カインは言わなかった(芦沢央:2019年8月)
クラシックバレエを題材にしたミステリ作品
芸術を追い求める人たちの「そこまでやるか?」な行動。
まさに狂おしほどに選ばれたい、ですね。
はじめにまとめ
・のっけから殺人シーン。しかし犯人も被害者も最後まで分からないミステリ
・”表現者”としてのエグイ心理描写がみどころ
・クラシックバレエの演目について少しだけ詳しくなれるかも
ミステリ:
バレエの演目「カイン」の主役に選ばれた藤谷誠。しかし
「カインには出られない」と彼女に連絡をよこし失踪してしまう。一体どこに?
冒頭の殺人シーン、犯人は誠だったのか、それとも彼が被害者なのか。
誠には「豪」という画家の弟がいる。奇しくも「カイン」は弟殺しの作品だ。
表現者:
クラシックバレエ団「HHカンパニー」の代表者、誉田。
あ~わかる、鬼監督って絶対こんな感じだわ、ってのがよく伝わる。
最低限の言葉数での指導。自分なりに頭をフル回転させて
「多分こうかな」って演技する。そしたら「違う」って一蹴。
中身入りのペットボトルを投げつけられる。冷や汗ダラダラ、胃がキリキリ…
表現者とはここまでエグくストイックなのか。
この作品では三つの演目が登場します。
カイン:初めて人間が人間を殺したエピソードとして旧約聖書に登場。
神に選んでもらえなかった絶望、嫉妬。兄による弟殺し。
ジゼル:恋人には愛人がいたことが発覚して悲嘆の末に妖精に転生してしまった娘
男を死の舞踏に誘う。この作品では性別が逆転されている。
オルフェウス:妻を亡くした夫が冥界に赴き、妻を連れて帰る。帰途の途中、
「絶対に振り返ってはならない」という禁忌を犯してしまう。
先ず「芸」に身をやつす男が3人。誉田監督と藤谷兄弟。彼らに恋人や団員が振り回される形で話は展開する。正直、あまり感情移入はできない。

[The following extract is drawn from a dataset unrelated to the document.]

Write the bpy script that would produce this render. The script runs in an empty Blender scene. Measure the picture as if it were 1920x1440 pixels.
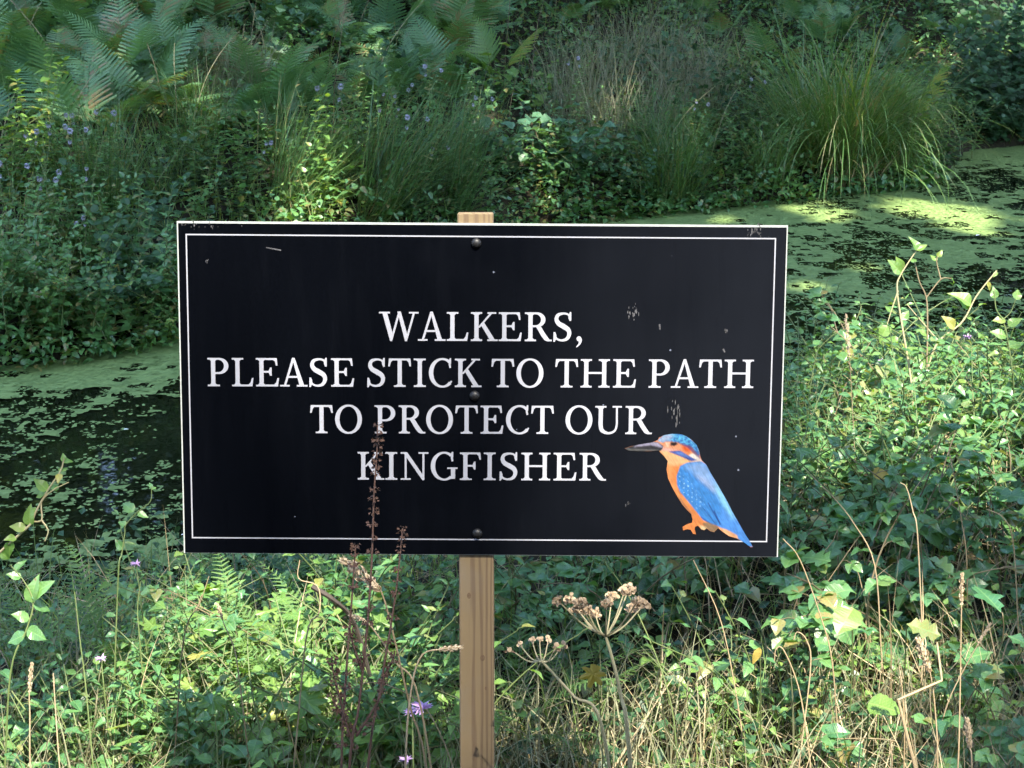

しかし表現者というのは、やはり「芸」に一生を捧げているわけで、普通の人生を歩むことを選んだ一般読者が感情を推し量ろうとするのは、土台無理な話なのかもしれない。
表現者としての覚悟、そして表現者の上には”評価者”がでんと鎮座している事がまざまざとわかる作品でした。